** begin Collected material **
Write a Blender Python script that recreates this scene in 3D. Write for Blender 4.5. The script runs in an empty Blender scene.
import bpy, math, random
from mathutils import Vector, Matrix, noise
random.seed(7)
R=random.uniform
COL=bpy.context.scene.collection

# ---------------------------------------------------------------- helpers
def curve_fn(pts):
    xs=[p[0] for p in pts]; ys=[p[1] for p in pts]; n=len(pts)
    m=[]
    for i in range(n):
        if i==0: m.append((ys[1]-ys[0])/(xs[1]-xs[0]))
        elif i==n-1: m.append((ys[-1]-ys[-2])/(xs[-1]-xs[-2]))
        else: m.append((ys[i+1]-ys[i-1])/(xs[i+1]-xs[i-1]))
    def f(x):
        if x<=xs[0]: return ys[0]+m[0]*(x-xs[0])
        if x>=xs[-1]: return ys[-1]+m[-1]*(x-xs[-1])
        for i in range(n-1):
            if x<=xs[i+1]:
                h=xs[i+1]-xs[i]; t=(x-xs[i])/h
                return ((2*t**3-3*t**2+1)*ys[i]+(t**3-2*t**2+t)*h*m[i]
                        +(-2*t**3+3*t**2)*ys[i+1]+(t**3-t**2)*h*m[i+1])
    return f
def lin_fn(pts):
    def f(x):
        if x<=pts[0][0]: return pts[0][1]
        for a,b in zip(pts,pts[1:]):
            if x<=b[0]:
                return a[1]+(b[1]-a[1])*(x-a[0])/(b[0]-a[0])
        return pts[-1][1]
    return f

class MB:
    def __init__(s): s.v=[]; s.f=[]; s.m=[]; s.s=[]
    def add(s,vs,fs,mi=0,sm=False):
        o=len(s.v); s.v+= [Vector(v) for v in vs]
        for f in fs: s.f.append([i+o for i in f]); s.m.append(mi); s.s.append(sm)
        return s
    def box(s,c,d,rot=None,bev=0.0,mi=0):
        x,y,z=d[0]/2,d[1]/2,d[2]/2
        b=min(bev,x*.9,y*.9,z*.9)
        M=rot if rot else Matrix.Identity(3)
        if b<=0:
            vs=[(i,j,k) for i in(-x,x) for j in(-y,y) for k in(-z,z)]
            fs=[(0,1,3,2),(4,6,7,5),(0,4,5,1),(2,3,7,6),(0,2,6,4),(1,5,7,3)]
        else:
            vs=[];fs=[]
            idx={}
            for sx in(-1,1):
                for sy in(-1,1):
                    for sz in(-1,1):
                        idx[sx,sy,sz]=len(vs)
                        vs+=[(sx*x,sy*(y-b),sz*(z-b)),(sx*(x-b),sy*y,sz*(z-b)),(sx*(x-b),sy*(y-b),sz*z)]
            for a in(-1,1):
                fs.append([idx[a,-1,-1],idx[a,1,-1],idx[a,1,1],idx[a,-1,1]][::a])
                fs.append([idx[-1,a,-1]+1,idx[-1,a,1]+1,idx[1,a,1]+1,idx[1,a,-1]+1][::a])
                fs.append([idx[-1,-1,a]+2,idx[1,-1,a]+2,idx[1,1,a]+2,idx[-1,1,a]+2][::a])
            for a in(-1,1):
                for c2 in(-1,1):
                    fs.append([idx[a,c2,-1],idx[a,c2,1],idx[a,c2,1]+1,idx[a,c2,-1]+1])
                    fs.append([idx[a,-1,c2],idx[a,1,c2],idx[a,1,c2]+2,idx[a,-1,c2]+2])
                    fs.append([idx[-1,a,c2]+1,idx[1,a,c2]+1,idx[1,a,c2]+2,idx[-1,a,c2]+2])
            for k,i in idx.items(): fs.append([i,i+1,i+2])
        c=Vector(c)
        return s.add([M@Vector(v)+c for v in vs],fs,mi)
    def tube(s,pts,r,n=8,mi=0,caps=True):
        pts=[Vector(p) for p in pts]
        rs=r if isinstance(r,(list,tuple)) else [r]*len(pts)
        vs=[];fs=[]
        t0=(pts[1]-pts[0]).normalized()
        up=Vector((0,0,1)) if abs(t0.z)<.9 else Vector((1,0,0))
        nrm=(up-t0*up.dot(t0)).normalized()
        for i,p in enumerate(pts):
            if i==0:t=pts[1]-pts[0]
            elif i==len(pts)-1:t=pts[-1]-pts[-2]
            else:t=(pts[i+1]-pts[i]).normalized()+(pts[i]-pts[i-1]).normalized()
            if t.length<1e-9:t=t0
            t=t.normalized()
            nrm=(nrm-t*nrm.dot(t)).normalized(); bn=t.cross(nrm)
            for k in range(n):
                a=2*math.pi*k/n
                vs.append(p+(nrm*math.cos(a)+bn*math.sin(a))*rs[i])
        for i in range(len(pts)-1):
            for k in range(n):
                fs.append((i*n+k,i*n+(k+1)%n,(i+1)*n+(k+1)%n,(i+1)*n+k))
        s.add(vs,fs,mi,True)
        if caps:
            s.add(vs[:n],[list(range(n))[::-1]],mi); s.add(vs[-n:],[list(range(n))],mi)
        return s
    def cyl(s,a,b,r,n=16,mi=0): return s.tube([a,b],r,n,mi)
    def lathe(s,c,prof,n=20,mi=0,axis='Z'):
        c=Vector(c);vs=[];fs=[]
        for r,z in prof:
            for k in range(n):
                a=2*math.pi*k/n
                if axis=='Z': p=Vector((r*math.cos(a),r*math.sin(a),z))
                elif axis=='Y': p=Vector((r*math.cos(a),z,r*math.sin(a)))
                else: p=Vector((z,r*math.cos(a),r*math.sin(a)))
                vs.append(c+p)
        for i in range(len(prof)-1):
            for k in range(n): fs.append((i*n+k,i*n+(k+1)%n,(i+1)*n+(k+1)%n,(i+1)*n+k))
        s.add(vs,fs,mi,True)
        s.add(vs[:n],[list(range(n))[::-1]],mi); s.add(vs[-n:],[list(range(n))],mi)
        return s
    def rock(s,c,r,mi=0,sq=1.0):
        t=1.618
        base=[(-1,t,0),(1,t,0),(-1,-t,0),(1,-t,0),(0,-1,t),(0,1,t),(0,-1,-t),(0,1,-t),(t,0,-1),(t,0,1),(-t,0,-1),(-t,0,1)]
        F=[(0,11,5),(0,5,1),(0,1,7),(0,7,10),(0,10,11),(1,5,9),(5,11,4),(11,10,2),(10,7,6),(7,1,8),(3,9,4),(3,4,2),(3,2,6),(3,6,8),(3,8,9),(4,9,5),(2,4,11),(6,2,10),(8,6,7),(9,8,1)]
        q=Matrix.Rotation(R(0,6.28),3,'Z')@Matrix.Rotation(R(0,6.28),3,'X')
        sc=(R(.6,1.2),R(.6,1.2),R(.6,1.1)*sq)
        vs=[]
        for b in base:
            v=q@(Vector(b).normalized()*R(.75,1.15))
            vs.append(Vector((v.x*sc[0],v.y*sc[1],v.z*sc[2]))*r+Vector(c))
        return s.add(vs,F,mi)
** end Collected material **
| Stated problem |
Would you reproduce the material above in full, exactly as given?

| Problem solution |
Write a Blender Python script that recreates this scene in 3D. Write for Blender 4.5. The script runs in an empty Blender scene.
import bpy, math, random
from mathutils import Vector, Matrix, noise
random.seed(7)
R=random.uniform
COL=bpy.context.scene.collection

# ---------------------------------------------------------------- helpers
def curve_fn(pts):
    xs=[p[0] for p in pts]; ys=[p[1] for p in pts]; n=len(pts)
    m=[]
    for i in range(n):
        if i==0: m.append((ys[1]-ys[0])/(xs[1]-xs[0]))
        elif i==n-1: m.append((ys[-1]-ys[-2])/(xs[-1]-xs[-2]))
        else: m.append((ys[i+1]-ys[i-1])/(xs[i+1]-xs[i-1]))
    def f(x):
        if x<=xs[0]: return ys[0]+m[0]*(x-xs[0])
        if x>=xs[-1]: return ys[-1]+m[-1]*(x-xs[-1])
        for i in range(n-1):
            if x<=xs[i+1]:
                h=xs[i+1]-xs[i]; t=(x-xs[i])/h
                return ((2*t**3-3*t**2+1)*ys[i]+(t**3-2*t**2+t)*h*m[i]
                        +(-2*t**3+3*t**2)*ys[i+1]+(t**3-t**2)*h*m[i+1])
    return f
def lin_fn(pts):
    def f(x):
        if x<=pts[0][0]: return pts[0][1]
        for a,b in zip(pts,pts[1:]):
            if x<=b[0]:
                return a[1]+(b[1]-a[1])*(x-a[0])/(b[0]-a[0])
        return pts[-1][1]
    return f

class MB:
    def __init__(s): s.v=[]; s.f=[]; s.m=[]; s.s=[]
    def add(s,vs,fs,mi=0,sm=False):
        o=len(s.v); s.v+= [Vector(v) for v in vs]
        for f in fs: s.f.append([i+o for i in f]); s.m.append(mi); s.s.append(sm)
        return s
    def box(s,c,d,rot=None,bev=0.0,mi=0):
        x,y,z=d[0]/2,d[1]/2,d[2]/2
        b=min(bev,x*.9,y*.9,z*.9)
        M=rot if rot else Matrix.Identity(3)
        if b<=0:
            vs=[(i,j,k) for i in(-x,x) for j in(-y,y) for k in(-z,z)]
            fs=[(0,1,3,2),(4,6,7,5),(0,4,5,1),(2,3,7,6),(0,2,6,4),(1,5,7,3)]
        else:
            vs=[];fs=[]
            idx={}
            for sx in(-1,1):
                for sy in(-1,1):
                    for sz in(-1,1):
                        idx[sx,sy,sz]=len(vs)
                        vs+=[(sx*x,sy*(y-b),sz*(z-b)),(sx*(x-b),sy*y,sz*(z-b)),(sx*(x-b),sy*(y-b),sz*z)]
            for a in(-1,1):
                fs.append([idx[a,-1,-1],idx[a,1,-1],idx[a,1,1],idx[a,-1,1]][::a])
                fs.append([idx[-1,a,-1]+1,idx[-1,a,1]+1,idx[1,a,1]+1,idx[1,a,-1]+1][::a])
                fs.append([idx[-1,-1,a]+2,idx[1,-1,a]+2,idx[1,1,a]+2,idx[-1,1,a]+2][::a])
            for a in(-1,1):
                for c2 in(-1,1):
                    fs.append([idx[a,c2,-1],idx[a,c2,1],idx[a,c2,1]+1,idx[a,c2,-1]+1])
                    fs.append([idx[a,-1,c2],idx[a,1,c2],idx[a,1,c2]+2,idx[a,-1,c2]+2])
                    fs.append([idx[-1,a,c2]+1,idx[1,a,c2]+1,idx[1,a,c2]+2,idx[-1,a,c2]+2])
            for k,i in idx.items(): fs.append([i,i+1,i+2])
        c=Vector(c)
        return s.add([M@Vector(v)+c for v in vs],fs,mi)
    def tube(s,pts,r,n=8,mi=0,caps=True):
        pts=[Vector(p) for p in pts]
        rs=r if isinstance(r,(list,tuple)) else [r]*len(pts)
        vs=[];fs=[]
        t0=(pts[1]-pts[0]).normalized()
        up=Vector((0,0,1)) if abs(t0.z)<.9 else Vector((1,0,0))
        nrm=(up-t0*up.dot(t0)).normalized()
        for i,p in enumerate(pts):
            if i==0:t=pts[1]-pts[0]
            elif i==len(pts)-1:t=pts[-1]-pts[-2]
            else:t=(pts[i+1]-pts[i]).normalized()+(pts[i]-pts[i-1]).normalized()
            if t.length<1e-9:t=t0
            t=t.normalized()
            nrm=(nrm-t*nrm.dot(t)).normalized(); bn=t.cross(nrm)
            for k in range(n):
                a=2*math.pi*k/n
                vs.append(p+(nrm*math.cos(a)+bn*math.sin(a))*rs[i])
        for i in range(len(pts)-1):
            for k in range(n):
                fs.append((i*n+k,i*n+(k+1)%n,(i+1)*n+(k+1)%n,(i+1)*n+k))
        s.add(vs,fs,mi,True)
        if caps:
            s.add(vs[:n],[list(range(n))[::-1]],mi); s.add(vs[-n:],[list(range(n))],mi)
        return s
    def cyl(s,a,b,r,n=16,mi=0): return s.tube([a,b],r,n,mi)
    def lathe(s,c,prof,n=20,mi=0,axis='Z'):
        c=Vector(c);vs=[];fs=[]
        for r,z in prof:
            for k in range(n):
                a=2*math.pi*k/n
                if axis=='Z': p=Vector((r*math.cos(a),r*math.sin(a),z))
                elif axis=='Y': p=Vector((r*math.cos(a),z,r*math.sin(a)))
                else: p=Vector((z,r*math.cos(a),r*math.sin(a)))
                vs.append(c+p)
        for i in range(len(prof)-1):
            for k in range(n): fs.append((i*n+k,i*n+(k+1)%n,(i+1)*n+(k+1)%n,(i+1)*n+k))
        s.add(vs,fs,mi,True)
        s.add(vs[:n],[list(range(n))[::-1]],mi); s.add(vs[-n:],[list(range(n))],mi)
        return s
    def rock(s,c,r,mi=0,sq=1.0):
        t=1.618
        base=[(-1,t,0),(1,t,0),(-1,-t,0),(1,-t,0),(0,-1,t),(0,1,t),(0,-1,-t),(0,1,-t),(t,0,-1),(t,0,1),(-t,0,-1),(-t,0,1)]
        F=[(0,11,5),(0,5,1),(0,1,7),(0,7,10),(0,10,11),(1,5,9),(5,11,4),(11,10,2),(10,7,6),(7,1,8),(3,9,4),(3,4,2),(3,2,6),(3,6,8),(3,8,9),(4,9,5),(2,4,11),(6,2,10),(8,6,7),(9,8,1)]
        q=Matrix.Rotation(R(0,6.28),3,'Z')@Matrix.Rotation(R(0,6.28),3,'X')
        sc=(R(.6,1.2),R(.6,1.2),R(.6,1.1)*sq)
        vs=[]
        for b in base:
            v=q@(Vector(b).normalized()*R(.75,1.15))
            vs.append(Vector((v.x*sc[0],v.y*sc[1],v.z*sc[2]))*r+Vector(c))
        return s.add(vs,F,mi)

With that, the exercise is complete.